Eduardo Muylaert — Não é medo. É muito difícil as pessoas mudarem o seu modo de ver as coisas. Então, há alguns que adaptam facilmente e outros que resistem muito a mudança.

ConJur — Como o senhor avalia a atuação das varas especializadas em crimes financeiros?
Eduardo Muylaert — Hoje em dia são varas que trabalham muito bem. Houveram abusos em alguns momentos, que eu não vou citar nomes e nem fatos, mas eu acho que estamos trabalhando muito bem. Inclusive o próprio juiz Sérgio Moro, na operação lava jato, está dando um exemplo de competência e de cuidado.

ConJur — A especialização das varas é necessária?
Eduardo Muylaert — É uma experiência e ela é útil. Há inclusive planos no estado de São Paulo de criação de uma justiça agrária, da justiça estadual. E eu acho que a especialização das varas de família, por exemplo, é uma coisa muito tradicional. É preciso acabar com aquele mito que o juiz é um homem que sabe tudo, que julga qualquer coisa, em um mundo tão fracionado, com tanta especialização, se ele não conhecer a fundo aquilo ele não consegue.

ConJur — Na visão do outro lado, não do juiz, mas do advogado, essa especialização contribui para a celeridade e para um voto mais especifico?
Eduardo Muylaert — Com certeza, porque o juiz tem um repertório, ele pode julgar contra você, mas ele sabe o que ele está fazendo. Ele não está ali de passagem, de paraquedista.

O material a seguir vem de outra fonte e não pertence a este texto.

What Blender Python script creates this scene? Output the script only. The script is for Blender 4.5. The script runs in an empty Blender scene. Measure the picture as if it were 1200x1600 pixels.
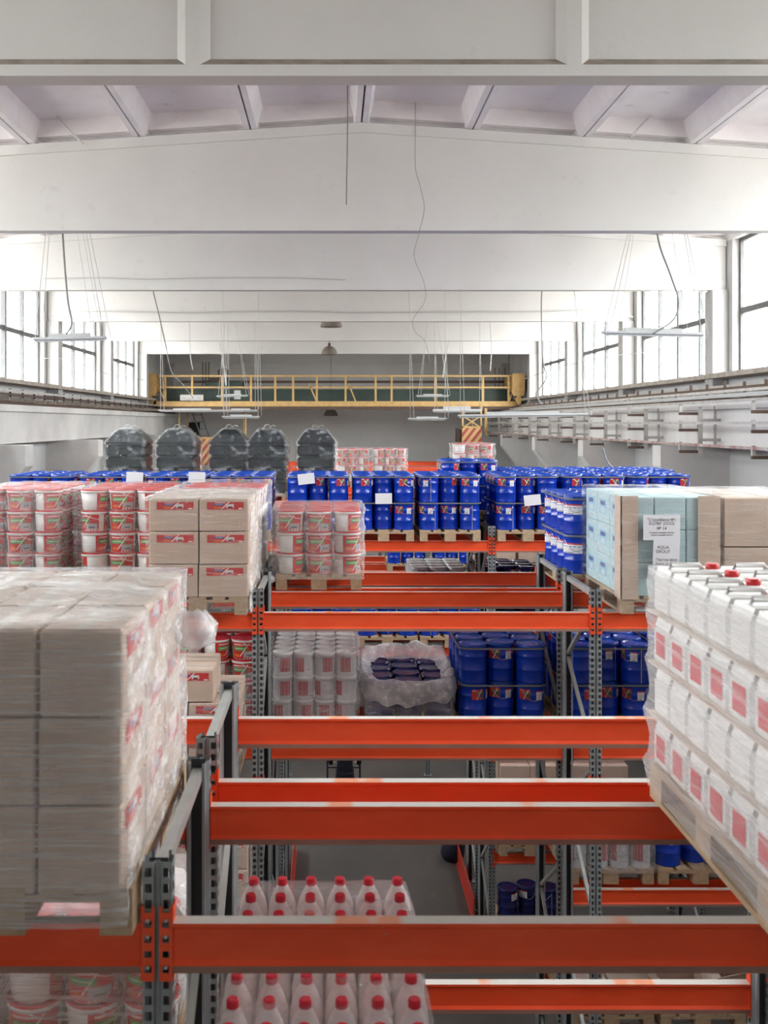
import bpy, math, random
from mathutils import Vector, Matrix, noise
SC = bpy.context.scene
COL = SC.collection
random.seed(7)
PI = math.pi
ZC = 7.05            # camera height above the warehouse floor
F = 1555.6

# ---------------------------------------------------------------- camera, world, exposure
cam_d = bpy.data.cameras.new('camera'); cam = bpy.data.objects.new('camera', cam_d); COL.objects.link(cam)
cam.location = (0, 0, ZC); cam.rotation_euler = (PI/2, 0, 0)
cam_d.sensor_fit = 'VERTICAL'; cam_d.sensor_height = 36; cam_d.lens = 35
cam_d.shift_x = 0.05; cam_d.shift_y = -0.0869
cam_d.clip_end = 200
cam_d.dof.use_dof = True; cam_d.dof.focus_distance = 11; cam_d.dof.aperture_fstop = 4.0
SC.camera = cam
world = bpy.data.worlds.new('overcast_sky'); SC.world = world; world.use_nodes = True
bg = world.node_tree.nodes['Background']
bg.inputs[0].default_value = (0.97, 0.985, 1.0, 1); bg.inputs[1].default_value = 38.0
# overcast sky: zenith three times as bright as the horizon, dull ground below it
_w = world.node_tree; _tc = _w.nodes.new('ShaderNodeTexCoord'); _sx = _w.nodes.new('ShaderNodeSeparateXYZ'); _w.links.new(_tc.outputs['Generated'], _sx.inputs[0])
_rp = _w.nodes.new('ShaderNodeValToRGB'); _mr = _w.nodes.new('ShaderNodeMapRange'); _mr.inputs[1].default_value = -1; _mr.inputs[2].default_value = 1
_w.links.new(_sx.outputs[2], _mr.inputs[0]); _w.links.new(_mr.outputs[0], _rp.inputs[0])
_e = _rp.color_ramp.elements; _e[0].position = .49; _e[0].color = (.19,.185,.175,1); _e[1].position = 1.0; _e[1].color = (.97,.985,1,1)
_x = _e.new(.51); _x.color = (.335,.34,.345,1)
_w.links.new(_rp.outputs[0], bg.inputs[0])
SC.view_settings.view_transform = 'Standard'; SC.view_settings.look = 'None'
SC.view_settings.gamma = 1; SC.view_settings.exposure = 0.0
SC.view_settings.use_curve_mapping = False
SC.cycles.max_bounces = 10; SC.cycles.diffuse_bounces = 6; SC.cycles.transparent_max_bounces = 24
SC.cycles.use_denoising = True
SC.cycles.caustics_reflective = False; SC.cycles.caustics_refractive = False
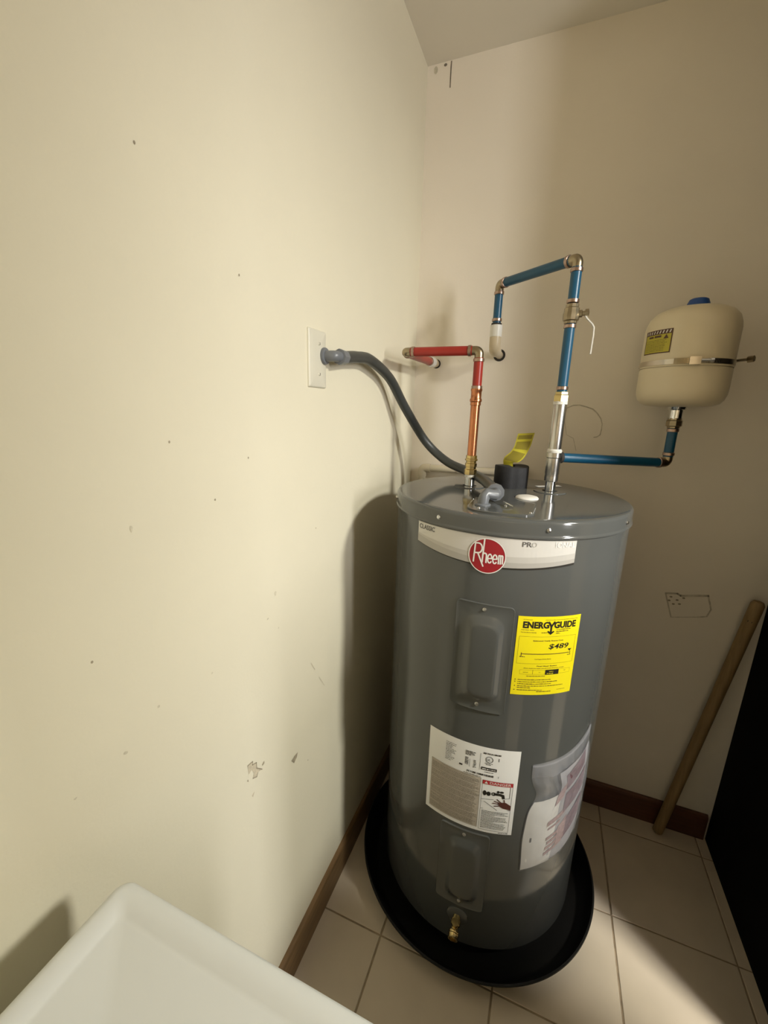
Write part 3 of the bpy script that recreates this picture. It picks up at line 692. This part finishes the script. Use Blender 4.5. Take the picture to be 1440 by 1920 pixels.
# ------------------------------------------------------------------ expansion tank
tank = thing('expansion_tank', 'small ivory pressure tank with blue cap strapped to the wall right of the pipes', 'tank', (TKX, TKY, 1.42))
TR = .1015
lath((TKX, TKY), [(0, 1.450), (.050, 1.4505), (.074, 1.453), (.088, 1.459), (.0965, 1.469), (TR - .0008, 1.482), (TR, 1.496), (TR, 1.540), (TR - .0012, 1.5455)], 96).build('lower_shell', 'tank', tank)
lath((TKX, TKY), [(TR, 1.546), (TR + .0006, 1.548), (TR + .0006, 1.640), (TR - .001, 1.652), (.095, 1.668), (.083, 1.681), (.064, 1.690), (.038, 1.6945), (0, 1.6955)], 96).build('upper_shell', 'tank', tank)
lath((TKX, TKY), [(.0125, 1.418), (.0155, 1.419), (.0155, 1.442), (.020, 1.444), (.022, 1.4505), (.012, 1.452)], 24).build('threaded_stem', 'chrome', tank)
lath((TKX + .004, TKY), [(.0, 1.692), (.0260, 1.692), (.0245, 1.703), (.0205, 1.7125), (.016, 1.7150), (0, 1.7155)], 24).build('valve_cap', 'bluecap', tank)
def twrap(u, v, w):
    a = u / TR; return (TKX + (TR + w) * sin(a), TKY - (TR + w) * cos(a), v)
T = lambda d: radians(d) * TR
tl = Flat().rect(T(-78), T(-33.5), 1.5785, 1.6345, 14).mesh(twrap, .0011).build('warning_label', 'tlabel', tank, smooth=False)
f = Flat().frame(T(-78), T(-33.5), 1.5785, 1.6345, .0026).rect(T(-77), T(-34), 1.6235, 1.6345)
f.greek(T(-70), T(-46), 1.6165, .0050, 5).poly([(T(-45), 1.6125), (T(-38), 1.6125), (T(-41.5), 1.6225)])
Flat.mesh(f, twrap, .0015).build('print', 'brown', tl, smooth=False)
f = Flat()
for k in range(9):
    d = -75 + k * 4.6; f.poly([(T(d), 1.6255), (T(d + 1.6), 1.6255), (T(d + 2.9), 1.6325), (T(d + 1.3), 1.6325)])
f.mesh(twrap, .0019).build('print', 'white', tl, smooth=False)
f = Flat()
for k in range(8): f.greek(T(-74), T(-39 + rnd.uniform(-4, 1)), 1.5845 + k * .0036, .0016, 400 + k)
f.mesh(twrap, .0015).build('print', 'tagprint', tl, smooth=False)

br = thing('tank_bracket', 'steel strap clamp and wall bar holding the small ivory tank', 'bracket', (TKX, 0, 1.558))
SZ = 1.5565
lath((TKX, TKY), [(TR + .0005, SZ - .006), (TR + .0022, SZ - .006), (TR + .0022, SZ + .006), (TR + .0005, SZ + .006)], 96).build('strap', 'strap', br)
def tbox(a0, a1, z0, z1, w0, w1):
    mb = MB(); vs = []; n = 5
    for i in range(n + 1):
        u = T(a0 + (a1 - a0) * i / n)
        for (z, w) in ((z0, w0), (z1, w0), (z1, w1), (z0, w1)): vs.append(twrap(u, z, w))
    fs = [(i * 4 + k, i * 4 + (k + 1) % 4, i * 4 + 4 + (k + 1) % 4, i * 4 + 4 + k) for i in range(n) for k in range(4)]
    return mb.add(vs, fs + [(0, 1, 2, 3), tuple(n * 4 + k for k in range(4))])
tbox(-26, -8, SZ - .0065, SZ + .0065, .002, .0055).build('strap_band', 'bronze', br, smooth=False)
tbox(-9, 3, SZ - .009, SZ + .009, .002, .0105).build('clamp_housing', 'strap', br, smooth=False)
a = Vector(twrap(T(3), SZ, .009)); t = Vector((cos(radians(3)), sin(radians(3)), 0))
MB().lathe([(0, 0), (.0035, 0), (.0035, .018), (.0060, .018), (.0060, .025), (0, .025)], a, t, 8).build('clamp_screw', 'screw', br, smooth=False)
mb = MB()
for k in range(12): mb.k = 0; tb = tbox(4 + k * 2.1, 4.9 + k * 2.1, SZ - .004, SZ + .004, .0022, .0030); mb.add(tb.v, tb.f)
mb.build('clamp_teeth', 'dark', br, smooth=False)
MB().box((TKX - .04, -.030, SZ - .012), (TKX + .04, -.0005, SZ + .012), .002).build('bracket_base', 'strap', br)
MB().box((TKX - .03, -.0305, SZ - .006), (.850, -.0265, SZ + .0095), .001).build('bracket_bar', 'strap', br)
bb0 = Vector((TKX + .070, -.060, SZ + .008)); bb1 = Vector((.918, -.118, SZ + .014))
MB().tube([bb0, bb1], .0042, 10).build('bracket_arm', 'strap', br)
MB().lathe([(0, -.006), (.0080, -.006), (.0080, .007), (0, .007)], bb1, bb1 - bb0, 6).build('bolt_head', 'bronze', br, smooth=False)
MB().box((TKX + .055, -.066, SZ - .004), (TKX + .080, -.027, SZ + .014), .002).build('bracket_tab', 'strap', br)

# ------------------------------------------------------------------ wall plate and conduit
PY, PZ = -.6839, 1.5226
wp = thing('wall_plate', 'ivory blank wall plate on the left wall behind the conduit connector', 'wall plate', (0, PY, PZ))
def lw(u, v, w): return (w, PY + u, PZ + v)
rings(MB(), lw, [(rr(0, 0, .0700, .1143, .003, 4, 3), 0), (rr(0, 0, .0700, .1143, .003, 4, 3), .0022), (rr(0, 0, .0675, .1118, .0028, 4, 3), .0042), (rr(0, 0, .0630, .1073, .002, 4, 3), .0052), (rr(0, 0, .02, .06, .002, 4, 3), .0054)]).build('plate', 'plate', wp, angle=60)
for v in (.030, -.030): screw_head(lw, .003, v * 1.0, .0052, .0028, 'screw', wp, 'plate')
for v in (.030, -.030): Flat().rect(.0024, .0038, v - .0026, v + .0026).mesh(lw, .0082).build('screw_slot', 'dark', wp, smooth=False)
cdt = thing('electrical_conduit', 'dark grey flexible conduit curving from the wall plate down to the heater lid', 'conduit', (.03, -.659, 1.50))
K0 = Vector((.0055, -.659, 1.531)); KC = Vector((.031, -.659, 1.531))
MB().lathe([(0, 0), (.0175, 0), (.0175, .003), (.0160, .0055), (.0115, .006), (.011, .010)], K0, (1, 0, 0), 32).build('connector_flange', 'greypl', cdt)
MB().tube(bend(KC, (-1, 0, 0), (0, 1, .04), .024, .012), .0112, 18).build('connector_elbow', 'greypl', cdt)
MB().lathe([(.011, .018), (.0165, .019), (.0165, .029), (.0150, .031), (.0150, .045), (.0130, .046)], KC, (0, 1, .04), 8).build('connector_nut', 'greypl', cdt, angle=20)
path = catmull([(.031, -.618, 1.5325), (.0305, -.55, 1.541), (.031, -.47, 1.5425), (.036, -.345, 1.508), (.057, -.26, 1.428), (.105, -.185, 1.326), (.175, -.187, 1.270), (.250, -.245, 1.253), (.312, -.355, 1.250), (.346, -.445, 1.249), (.3665, -.510, 1.2485)], 12)
MB().tube(path, .0133, 20).build('conduit', 'conduit', cdt)
N1 = Vector((.3680, -.520, 1.2485)); d1 = Vector((.22, -.97, 0)).normalized()
MB().lathe([(.013, -.010), (.0175, -.009), (.0175, .004), (.0202, .005), (.0202, .013), (.0115, .014)], N1, d1, 10).build('connector_nut', 'greypl', cdt, angle=20)
ec = Vector((.3560, -.5730, 1.2495))
MB().tube([N1 + d1 * .010, N1 + d1 * .025, N1 + d1 * .038 + Vector((-.003, 0, -.0015)), ec + Vector((-.001, .008, .0015)), ec + Vector((-.003, .001, -.005)), Vector((.3515, -.5735, 1.240)), Vector((.3500, -.5735, 1.2268))], .0118, 18).build('connector_elbow', 'greypl', cdt)
MB().lathe([(.010, 0), (.0172, 0), (.0172, .0025), (.0155, .004), (.0105, .0045)], (.3500, -.5735, ZT + .0037), (0, 0, 1), 28).build('connector_flange', 'greypl', cdt)

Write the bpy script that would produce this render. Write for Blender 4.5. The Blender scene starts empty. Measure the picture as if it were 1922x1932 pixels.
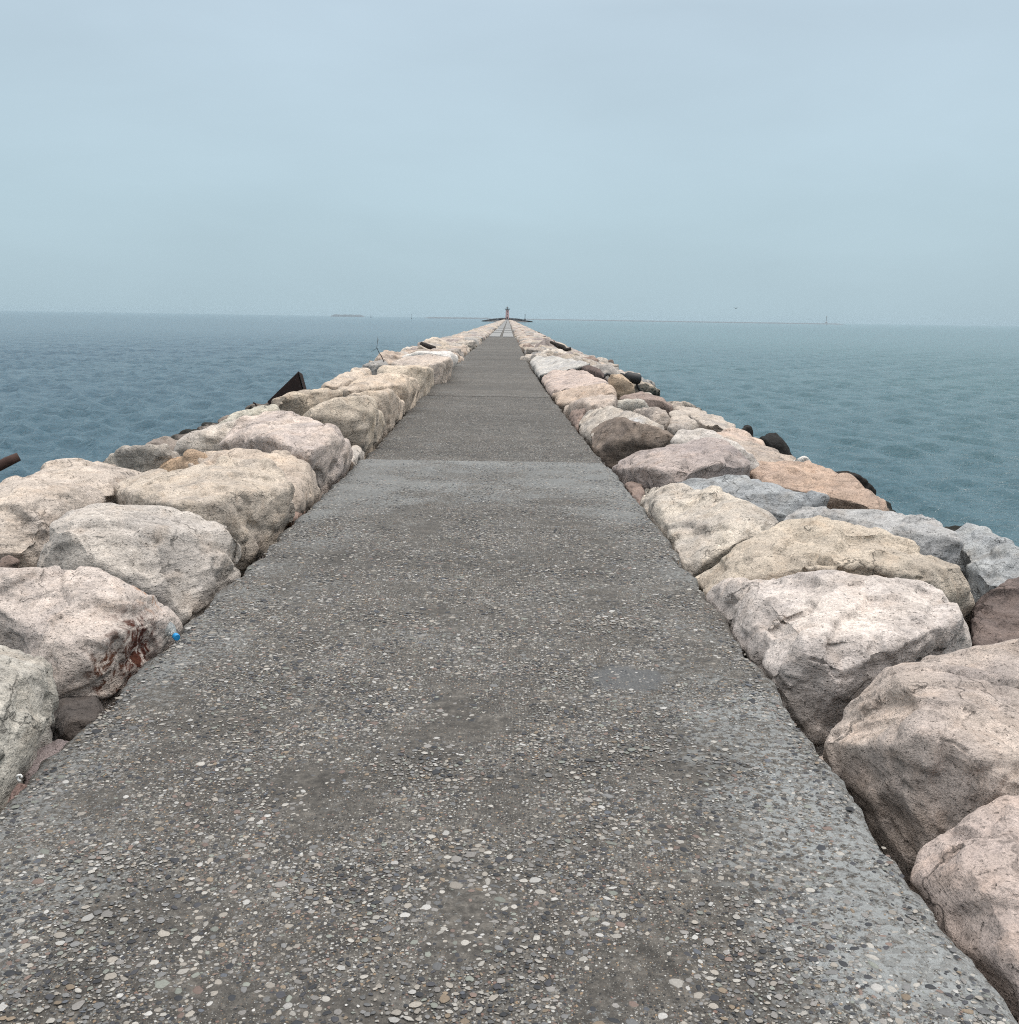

ConJur — Uma crítica recorrente é que a primeira instância é uma instância de teste…
Eduardo Muylaert — A primeira instância erra muito. Os juízes do segundo grau reclamam que recebem muito agravo. Acontece que metade das decisões de primeiro grau que vão para o tribunal são reformadas. Isso é um sinal de alerta. Por outro lado, alguns tribunais regionais federais são extremamente rígidos e o advogado só consegue uma decisão razoável deles indo ao Superior Tribunal de Justiça, quer dizer, ele te obriga ao Recurso Especial, ao Recurso Ordinário.